Au début de la Deuxième guerre mondiale, quand les Allemands envahissent la France, Cendrars est effondré. Je rappelle qu'il avait perdu son bras droit lors de la première guerre, où, Suisse d'origine, il s'était engagé dans la Légion étrangère pour défendre cette France qu'il aimait. Choqué, il se retire à Aix-en-Provence et il arrête d'écrire. Puis en 43, son ami, romancier Édouard Peisson, lui rend visite, lui parle d'un officier allemand qu'il est obligé d'héberger, et qui l'a appelé la veille pour qu'ils observent ensemble une belle éclipse de lune avant de gagner sa chambre avec « une grue invraisemblable qu'il avait ramenée de Marseille... »

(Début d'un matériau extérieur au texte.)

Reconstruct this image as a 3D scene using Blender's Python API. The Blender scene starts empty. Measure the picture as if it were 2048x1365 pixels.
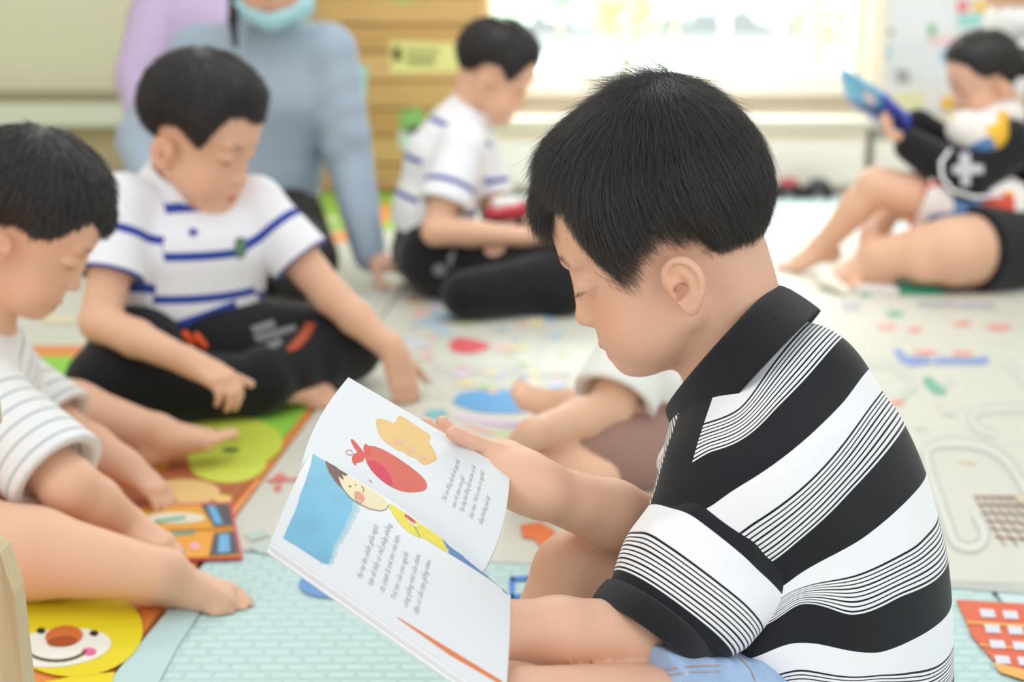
import bpy, math, random
import numpy as np
from mathutils import Vector, Matrix
from mathutils.bvhtree import BVHTree
from mathutils.geometry import delaunay_2d_cdt
random.seed(4); rng = np.random.default_rng(4)
SC = bpy.context.scene; COL = SC.collection

# ------------------------------------------------------------ camera, world, light, exposure
PITCH = math.radians(14.0); CAMZ = 0.63; FPX = 50.0/36.0*2048.0
cd = bpy.data.cameras.new('camera'); cam = bpy.data.objects.new('camera', cd); COL.objects.link(cam)
cam.location = (0, 0, CAMZ); cam.rotation_euler = (math.pi/2-PITCH, 0, 0)
cd.lens = 50; cd.sensor_width = 36; cd.clip_start = 0.05; cd.clip_end = 200
cd.dof.use_dof = True; cd.dof.focus_distance = 1.08; cd.dof.aperture_fstop = 4.0
SC.camera = cam
SC.view_settings.view_transform = 'Standard'; SC.view_settings.look = 'None'
SC.view_settings.exposure = 0.0; SC.view_settings.gamma = 1.0; SC.view_settings.use_curve_mapping = False
W = bpy.data.worlds.new('sky'); SC.world = W; W.use_nodes = True
W.node_tree.nodes['Background'].inputs[0].default_value = (0.93, 0.97, 1.0, 1)
W.node_tree.nodes['Background'].inputs[1].default_value = 0.80
def area(name, loc, target, size, power, col=(1, 1, 1)):
    l = bpy.data.lights.new(name, 'AREA'); l.shape = 'RECTANGLE'; l.size, l.size_y = size; l.energy = power; l.color = col
    o = bpy.data.objects.new(name, l); COL.objects.link(o); o.location = loc
    o.rotation_euler = (Vector(target)-Vector(loc)).to_track_quat('-Z', 'Y').to_euler(); return o
area('overhead_fill', (-0.6, 0.9, 2.9), (0, 1.6, 0), (2.4, 1.6), 15, (1, 0.98, 0.95))  # unseen overhead fill, added for soft light on the front group
area('overhead_fill', (0.7, 2.5, 2.3), (0.6, 4.7, 0.15), (2.6, 1.0), 27, (1, 0.97, 0.9))  # added fill aimed at the back wall and cabinet fronts
area('front_fill', (-2.7, -0.7, 1.5), (0, 1.4, 0.3), (2.2, 1.8), 31, (0.98, 0.98, 1.0))  # added side fill from behind the camera, left; no window modelled there
area('front_fill', (1.9, -1.5, 1.5), (0.2, 1.2, 0.3), (2.2, 1.8), 26, (1.0, 0.98, 0.95))  # added fill from the right, behind the camera, to lift the faces

FWD = np.array([0, math.cos(PITCH), -math.sin(PITCH)]); UPV = np.array([0, math.sin(PITCH), math.cos(PITCH)]); RT = np.array([1.0, 0, 0])
CAMP = np.array([0, 0, CAMZ])
def P(x, y, d):
    return CAMP + d*(FWD + (x-1024)/FPX*RT - (y-682.5)/FPX*UPV)
def G(x, y, z=0.0):
    r = FWD + (x-1024)/FPX*RT - (y-682.5)/FPX*UPV
    return CAMP + r*((z-CAMZ)/r[2])
def DG(x, y, z=0.0):
    return float((G(x, y, z)-CAMP) @ FWD)
def unit(v):
    v = np.asarray(v, float); return v/np.linalg.norm(v)
def A3(*v): return np.array(v, float)

# ------------------------------------------------------------ materials
def mat(name, col, rough=0.7, spec=0.3, bump=0.0, bscale=300.0, sss=0.0, var=0.0, vscale=8.0, sheen=0.0, metal=0.0, emit=0.0):
    m = bpy.data.materials.new(name); m.use_nodes = True; nt = m.node_tree; b = nt.nodes['Principled BSDF']
    b.inputs['Base Color'].default_value = (*col, 1); b.inputs['Roughness'].default_value = rough
    b.inputs['Specular IOR Level'].default_value = spec; b.inputs['Metallic'].default_value = metal
    if sheen: b.inputs['Sheen Weight'].default_value = sheen
    if sss:
        b.inputs['Subsurface Weight'].default_value = sss; b.inputs['Subsurface Radius'].default_value = (1, 0.35, 0.2); b.inputs['Subsurface Scale'].default_value = 0.006
    if emit:
        b.inputs['Emission Color'].default_value = (*col, 1); b.inputs['Emission Strength'].default_value = emit
    if bump or var:
        tc = nt.nodes.new('ShaderNodeTexCoord')
    if bump:
        n = nt.nodes.new('ShaderNodeTexNoise'); n.inputs['Scale'].default_value = bscale; n.inputs['Detail'].default_value = 2
        nt.links.new(tc.outputs['Object'], n.inputs['Vector'])
        bp = nt.nodes.new('ShaderNodeBump'); bp.inputs['Strength'].default_value = bump; bp.inputs['Distance'].default_value = 0.001
        nt.links.new(n.outputs['Fac'], bp.inputs['Height']); nt.links.new(bp.outputs['Normal'], b.inputs['Normal'])
    if var:
        n = nt.nodes.new('ShaderNodeTexNoise'); n.inputs['Scale'].default_value = vscale; n.inputs['Detail'].default_value = 4
        nt.links.new(tc.outputs['Object'], n.inputs['Vector'])
        mx = nt.nodes.new('ShaderNodeMix'); mx.data_type = 'RGBA'
        mx.inputs[6].default_value = (*[c*(1-var) for c in col], 1); mx.inputs[7].default_value = (*[min(1, c*(1+var)) for c in col], 1)
        nt.links.new(n.outputs['Fac'], mx.inputs[0]); nt.links.new(mx.outputs[2], b.inputs['Base Color'])
    return m
def mat_attr(name, rough=0.6, spec=0.3, sss=0.0, bump=0.0, bscale=300.0, sheen=0.0, attr='tint'):
    m = mat(name, (1, 1, 1), rough, spec, bump, bscale, sss, sheen=sheen); nt = m.node_tree
    a = nt.nodes.new('ShaderNodeAttribute'); a.attribute_name = attr
    nt.links.new(a.outputs['Color'], nt.nodes['Principled BSDF'].inputs['Base Color']); return m
def mat_stripes(name, period, stops, rough=0.85, bump=0.10, bscale=1800.0):
    """stripes knitted into a fabric: 'sc' is the length along the cloth"""
    m = mat(name, (1, 1, 1), rough, 0.15, bump, bscale, sheen=0.15); nt = m.node_tree
    a = nt.nodes.new('ShaderNodeAttribute'); a.attribute_name = 'sc'
    d = nt.nodes.new('ShaderNodeMath'); d.operation = 'DIVIDE'; d.inputs[1].default_value = period
    f = nt.nodes.new('ShaderNodeMath'); f.operation = 'FRACT'; r = nt.nodes.new('ShaderNodeValToRGB')
    nt.links.new(a.outputs['Fac'], d.inputs[0]); nt.links.new(d.outputs[0], f.inputs[0]); nt.links.new(f.outputs[0], r.inputs[0])
    cr = r.color_ramp; cr.interpolation = 'CONSTANT'
    cr.elements[0].position = 0; cr.elements[0].color = (*stops[0][1], 1)
    cr.elements.remove(cr.elements[1])
    for p, c in stops[1:]:
        e = cr.elements.new(p); e.color = (*c, 1)
    nt.links.new(r.outputs[0], nt.nodes['Principled BSDF'].inputs['Base Color']); return m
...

Pourquoi ce récit provoque un renouveau, il faut peut-être le demander à la psychanalyse. En tout cas, il déclenche en Cendrars un tel choc qu'il se remet à sa machine à écrire pour parler de cette première guerre, évoquer la légion et ses combats. Les souvenirs se déploient ensuite, englobent ce qui s'est passé après qu'il soit revenu de la guerre, son mariage avec une gitane qu'il a connue par l'entremise d'un ancien légionnaire dont il était caporal, la guerre entre clans manouches, ses expéditions cinématographiques en Afrique et au Brésil pour filmer des animaux...
La mémoire le fait quitter sans cesse le fil chronologique pour mettre en relation des épisodes différents selon des lois qui lui appartiennent et dans une langue virtuose qui est un torrent, un magma, un jaillissement qui use de toutes les formes et connaît toutes les techniques.
Le personnage est beaucoup plus contrasté que celui dont je me souvenais. Il y a en Cendrars ce type turbulent, aventurier, audacieux et un peu hâbleur dont je parlais plus haut, mais aussi un amoureux courtois, un rat de bibliothèque qui connaît les manuscrits les plus rares, un mystique en recherche de l'absolu, un amoureux des petites gens, un poète plein de finesse...
Et finalement, c'est une leçon de vitalité, d'optimisme, d'amour de l'existence, de sagesse et de littérature que j'ai prise à cette relecture. Donc, Cendrars: au panthéon!